The latest research, not just in the United States but around the world, is proving Bush -- and the 95 Senators -- correct. A rush to Kyoto-style measures would have severely impeded economic growth and reduced jobs, according to studies by respected economists (including the Clinton administration's own), and the science of warming appears more fuzzy than ever.

For example, extensive monitoring of the regions just about the earth since 1979 by satellite and balloon has found no significant increase in temperatures, even though surface temperature readings have risen at a rate of about 0.17 degrees Centigrade per decade. Why the difference? New research indicates that, assuming the surface readings (taken with cruder methodology) are correct, economic growth may have created surface-level hotspots. But without warming at higher levels, the entire "greenhouse" theory of warming, which is the foundation of the theories of climate-change alarmists that power models showing catastrophe, is invalid. Surface hotspots do not lead to the floods, droughts and other dire consequences that warming fanciers foresee.

In addition, research last year cast doubt on the economic underpinnings of the climate models, which claim that countries like South Africa, Libya and North Korea (!) will have higher incomes than the U.S. over the next century, causing their carbon-dioxide emissions to explode.

Also in 2003, two scientists at the Harvard-Smithsonian Center for Astrophysics, Sallie Baliunas and Willie Soon (both TCS contributors) published an extensive review of more than 200 different studies of climate history, concluding that the weight of these studies present "strong evidence that the climate of the 20th century was not unusual, but fell within the range experienced during the past 1,000 years."

Finally, two Canadian researchers, Stephen McIntyre and Ross McKitrick, found serious errors with Michael Mann's research that purported to show temperatures shooting up in the 20th century like the blade of a "hockey stick," in distinct contrast with the past millennium of climate history. (For more on all this, see "The Index of Leading Environmental Indicators, Ninth Edition," by my American Enterprise Institute colleague Steven Hayward here.)

Clearly, more climate research is needed, and we have the time to conduct it.
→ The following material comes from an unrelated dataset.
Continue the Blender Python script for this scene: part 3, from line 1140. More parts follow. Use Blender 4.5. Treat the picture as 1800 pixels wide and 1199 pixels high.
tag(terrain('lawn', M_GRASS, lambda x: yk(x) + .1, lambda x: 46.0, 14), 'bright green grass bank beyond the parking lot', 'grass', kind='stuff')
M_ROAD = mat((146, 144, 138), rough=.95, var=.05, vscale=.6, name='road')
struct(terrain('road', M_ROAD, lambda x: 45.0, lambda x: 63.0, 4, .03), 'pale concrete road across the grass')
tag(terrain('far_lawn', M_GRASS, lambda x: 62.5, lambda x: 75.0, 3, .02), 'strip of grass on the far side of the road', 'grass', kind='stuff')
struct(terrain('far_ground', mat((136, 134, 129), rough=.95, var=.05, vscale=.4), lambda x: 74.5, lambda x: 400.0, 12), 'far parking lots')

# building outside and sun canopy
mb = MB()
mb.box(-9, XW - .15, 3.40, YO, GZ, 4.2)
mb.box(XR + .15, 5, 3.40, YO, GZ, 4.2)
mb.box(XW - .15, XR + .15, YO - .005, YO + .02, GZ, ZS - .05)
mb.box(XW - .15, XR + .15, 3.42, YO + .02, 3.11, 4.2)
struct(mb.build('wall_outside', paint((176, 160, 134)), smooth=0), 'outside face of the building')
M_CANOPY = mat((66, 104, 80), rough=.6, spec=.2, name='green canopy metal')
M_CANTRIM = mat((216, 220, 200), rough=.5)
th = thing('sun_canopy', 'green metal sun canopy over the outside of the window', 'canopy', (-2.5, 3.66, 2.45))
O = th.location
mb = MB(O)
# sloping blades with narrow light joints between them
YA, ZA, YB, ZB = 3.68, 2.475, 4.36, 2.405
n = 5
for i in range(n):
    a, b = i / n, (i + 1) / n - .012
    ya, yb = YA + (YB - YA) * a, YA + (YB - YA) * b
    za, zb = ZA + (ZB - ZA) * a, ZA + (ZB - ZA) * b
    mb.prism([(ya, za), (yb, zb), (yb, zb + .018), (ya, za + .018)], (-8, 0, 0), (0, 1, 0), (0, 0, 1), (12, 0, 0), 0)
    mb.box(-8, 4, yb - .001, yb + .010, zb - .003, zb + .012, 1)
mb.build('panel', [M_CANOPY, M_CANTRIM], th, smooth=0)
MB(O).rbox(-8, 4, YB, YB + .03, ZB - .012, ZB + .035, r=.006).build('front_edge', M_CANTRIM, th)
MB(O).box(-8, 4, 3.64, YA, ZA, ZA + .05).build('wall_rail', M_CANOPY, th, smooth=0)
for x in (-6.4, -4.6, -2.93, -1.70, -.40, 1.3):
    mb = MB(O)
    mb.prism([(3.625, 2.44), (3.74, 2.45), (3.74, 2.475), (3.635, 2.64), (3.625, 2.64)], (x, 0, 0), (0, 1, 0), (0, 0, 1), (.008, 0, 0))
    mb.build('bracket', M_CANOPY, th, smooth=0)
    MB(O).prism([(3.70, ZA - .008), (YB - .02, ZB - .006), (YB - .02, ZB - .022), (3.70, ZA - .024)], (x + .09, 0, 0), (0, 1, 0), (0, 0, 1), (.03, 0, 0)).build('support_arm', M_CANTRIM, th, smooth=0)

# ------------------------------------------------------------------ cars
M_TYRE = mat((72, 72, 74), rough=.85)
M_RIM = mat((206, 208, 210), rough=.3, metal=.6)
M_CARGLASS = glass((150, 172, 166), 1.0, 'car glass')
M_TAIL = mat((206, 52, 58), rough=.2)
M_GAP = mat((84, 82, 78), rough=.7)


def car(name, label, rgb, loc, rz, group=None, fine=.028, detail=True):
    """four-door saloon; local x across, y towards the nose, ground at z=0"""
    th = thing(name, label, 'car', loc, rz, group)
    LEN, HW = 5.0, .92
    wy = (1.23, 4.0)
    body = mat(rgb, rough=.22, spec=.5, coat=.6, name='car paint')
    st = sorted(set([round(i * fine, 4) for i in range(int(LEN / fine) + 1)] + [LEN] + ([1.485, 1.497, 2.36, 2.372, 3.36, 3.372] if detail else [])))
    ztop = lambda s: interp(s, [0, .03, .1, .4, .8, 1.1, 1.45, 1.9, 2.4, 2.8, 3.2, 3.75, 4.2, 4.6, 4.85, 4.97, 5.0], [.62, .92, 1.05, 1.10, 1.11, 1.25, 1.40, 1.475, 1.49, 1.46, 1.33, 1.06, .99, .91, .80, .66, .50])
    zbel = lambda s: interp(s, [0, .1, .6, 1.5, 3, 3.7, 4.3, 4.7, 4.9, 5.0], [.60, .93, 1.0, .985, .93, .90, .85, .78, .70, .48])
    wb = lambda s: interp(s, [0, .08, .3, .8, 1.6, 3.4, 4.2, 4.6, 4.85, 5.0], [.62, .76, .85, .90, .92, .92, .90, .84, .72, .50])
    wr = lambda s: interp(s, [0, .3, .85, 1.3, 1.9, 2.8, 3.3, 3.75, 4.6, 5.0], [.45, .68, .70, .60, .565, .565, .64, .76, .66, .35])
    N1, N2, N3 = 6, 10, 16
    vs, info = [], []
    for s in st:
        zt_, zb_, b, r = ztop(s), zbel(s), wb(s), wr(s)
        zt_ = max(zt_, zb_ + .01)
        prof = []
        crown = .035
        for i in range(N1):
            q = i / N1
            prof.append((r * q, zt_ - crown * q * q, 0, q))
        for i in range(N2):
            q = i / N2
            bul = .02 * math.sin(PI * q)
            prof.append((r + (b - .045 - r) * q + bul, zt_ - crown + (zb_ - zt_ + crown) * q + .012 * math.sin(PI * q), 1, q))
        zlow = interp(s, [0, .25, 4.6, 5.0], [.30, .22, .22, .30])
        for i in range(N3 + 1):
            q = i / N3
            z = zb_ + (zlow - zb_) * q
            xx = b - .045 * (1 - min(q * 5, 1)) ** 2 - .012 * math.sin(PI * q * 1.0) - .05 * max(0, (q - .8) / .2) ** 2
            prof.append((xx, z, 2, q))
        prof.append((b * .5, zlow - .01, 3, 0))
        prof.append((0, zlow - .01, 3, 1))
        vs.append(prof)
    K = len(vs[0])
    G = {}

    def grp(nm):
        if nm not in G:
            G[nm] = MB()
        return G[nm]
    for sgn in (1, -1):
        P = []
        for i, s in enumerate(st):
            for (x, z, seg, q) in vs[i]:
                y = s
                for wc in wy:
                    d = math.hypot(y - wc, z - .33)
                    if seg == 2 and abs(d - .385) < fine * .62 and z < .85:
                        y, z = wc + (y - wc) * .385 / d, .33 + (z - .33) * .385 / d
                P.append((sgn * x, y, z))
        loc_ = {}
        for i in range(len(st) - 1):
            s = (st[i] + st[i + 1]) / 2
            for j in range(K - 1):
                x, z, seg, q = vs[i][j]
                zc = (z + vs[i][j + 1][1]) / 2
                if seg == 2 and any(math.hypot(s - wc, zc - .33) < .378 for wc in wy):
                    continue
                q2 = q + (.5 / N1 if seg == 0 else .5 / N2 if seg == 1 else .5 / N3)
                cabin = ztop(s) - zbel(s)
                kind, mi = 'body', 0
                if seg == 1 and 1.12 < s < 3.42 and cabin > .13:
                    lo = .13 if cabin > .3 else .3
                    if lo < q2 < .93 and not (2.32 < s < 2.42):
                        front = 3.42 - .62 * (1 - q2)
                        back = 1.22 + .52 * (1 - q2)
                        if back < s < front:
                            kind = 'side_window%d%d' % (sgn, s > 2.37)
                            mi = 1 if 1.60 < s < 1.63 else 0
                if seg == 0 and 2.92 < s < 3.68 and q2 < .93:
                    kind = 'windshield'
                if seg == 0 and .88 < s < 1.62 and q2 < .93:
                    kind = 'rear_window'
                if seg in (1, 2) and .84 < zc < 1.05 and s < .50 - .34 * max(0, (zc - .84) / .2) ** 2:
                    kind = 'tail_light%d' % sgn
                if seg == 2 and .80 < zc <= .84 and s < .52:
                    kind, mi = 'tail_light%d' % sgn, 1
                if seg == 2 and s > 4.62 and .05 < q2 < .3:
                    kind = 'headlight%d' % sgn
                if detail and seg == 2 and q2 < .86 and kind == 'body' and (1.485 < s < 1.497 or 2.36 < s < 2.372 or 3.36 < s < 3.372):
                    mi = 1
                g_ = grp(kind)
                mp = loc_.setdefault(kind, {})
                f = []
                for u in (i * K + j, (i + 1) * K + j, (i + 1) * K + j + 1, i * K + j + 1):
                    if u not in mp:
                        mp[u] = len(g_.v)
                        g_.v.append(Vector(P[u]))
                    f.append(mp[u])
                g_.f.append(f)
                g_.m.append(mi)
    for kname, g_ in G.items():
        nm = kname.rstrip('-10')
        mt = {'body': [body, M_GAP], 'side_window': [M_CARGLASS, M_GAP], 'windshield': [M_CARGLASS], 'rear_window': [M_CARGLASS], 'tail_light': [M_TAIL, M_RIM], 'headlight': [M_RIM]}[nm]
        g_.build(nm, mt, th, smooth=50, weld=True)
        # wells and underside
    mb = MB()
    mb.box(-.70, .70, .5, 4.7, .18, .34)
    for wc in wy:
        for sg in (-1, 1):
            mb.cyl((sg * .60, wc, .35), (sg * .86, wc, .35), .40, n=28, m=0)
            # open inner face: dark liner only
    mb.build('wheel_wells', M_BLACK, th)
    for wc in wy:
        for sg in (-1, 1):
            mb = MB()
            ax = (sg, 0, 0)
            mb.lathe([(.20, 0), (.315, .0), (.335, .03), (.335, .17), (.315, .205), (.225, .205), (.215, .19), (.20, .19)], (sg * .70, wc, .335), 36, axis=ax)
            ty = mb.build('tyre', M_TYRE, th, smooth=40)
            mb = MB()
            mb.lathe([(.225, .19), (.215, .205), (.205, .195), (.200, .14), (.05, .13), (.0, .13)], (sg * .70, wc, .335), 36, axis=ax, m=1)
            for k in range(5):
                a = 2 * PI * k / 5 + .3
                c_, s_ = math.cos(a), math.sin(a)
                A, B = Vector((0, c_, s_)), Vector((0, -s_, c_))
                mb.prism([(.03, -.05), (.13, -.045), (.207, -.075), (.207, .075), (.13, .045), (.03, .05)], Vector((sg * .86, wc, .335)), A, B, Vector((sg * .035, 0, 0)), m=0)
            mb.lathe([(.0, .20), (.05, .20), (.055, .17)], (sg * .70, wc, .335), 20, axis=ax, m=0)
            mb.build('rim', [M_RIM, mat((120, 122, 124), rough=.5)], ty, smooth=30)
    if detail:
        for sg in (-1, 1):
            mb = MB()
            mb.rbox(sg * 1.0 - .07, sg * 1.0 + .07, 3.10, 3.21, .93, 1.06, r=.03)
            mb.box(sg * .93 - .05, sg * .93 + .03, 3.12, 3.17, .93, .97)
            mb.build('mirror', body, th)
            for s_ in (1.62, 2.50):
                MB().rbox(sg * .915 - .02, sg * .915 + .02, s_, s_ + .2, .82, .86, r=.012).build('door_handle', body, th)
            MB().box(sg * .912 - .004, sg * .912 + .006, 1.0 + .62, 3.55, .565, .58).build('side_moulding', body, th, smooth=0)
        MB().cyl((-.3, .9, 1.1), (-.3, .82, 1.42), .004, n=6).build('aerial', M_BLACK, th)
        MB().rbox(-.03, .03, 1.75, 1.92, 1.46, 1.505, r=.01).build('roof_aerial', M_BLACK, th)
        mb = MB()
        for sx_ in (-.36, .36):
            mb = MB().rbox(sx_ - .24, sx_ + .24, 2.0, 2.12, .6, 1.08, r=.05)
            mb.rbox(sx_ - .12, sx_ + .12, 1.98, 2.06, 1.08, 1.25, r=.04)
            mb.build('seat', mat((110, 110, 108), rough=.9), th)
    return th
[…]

Even Kyoto's supporters admit that the cutbacks in energy use that would be required to meet the targets will delay their warming predictions by only a few years over a century.

But Kerry did not want to be bothered by the facts. On Oct. 30, 2003, he voted in favor of a Democratic amendment to S. 139, which would have forced compliance with the Kyoto Protocol, even without ratification by the Senate. That bill would have required big reductions in CO2, which, in turn, would have meant far higher fuel prices for Americans.

And then, after a flip and a flop, came another flip....

By 2004, it had become clear to the party, and to its presidential candidate John Kerry, that their old position on Kyoto -- no matter how troubling to our European friends like Germany and France -- was untenable. As a result, the 2004 platform took pains to omit any mention of Kyoto, despite wildly antagonist rhetoric on the environment as a whole. Example: "In President George Bush's government, where polluters actually write environmental laws..., protecting the environment doesn't matter at all."

These general claims are absurd, and Americans don't buy them. The U.S. environment continues to improve -- far faster than Europe's in many areas.

Now, flash forward to the evening of Thursday, Sept. 30, in Miami. John Kerry is trying to make the point that nobody (read: Germany and France) loves us anymore because George Bush, with a coalition of 30 other nations, including Britain, Australia, Poland and Italy, went right ahead and enforced the resolutions on Iraq that the United Nations itself was so reluctant to enforce.

Out of his bag of tricks, Kerry pulls.... the Kyoto Protocol!

Maybe the poor man doesn't remember his vote in 1997. Maybe he hasn't read the Democratic platform.

At any rate, it was a bad choice. He grabbed another flip-flop.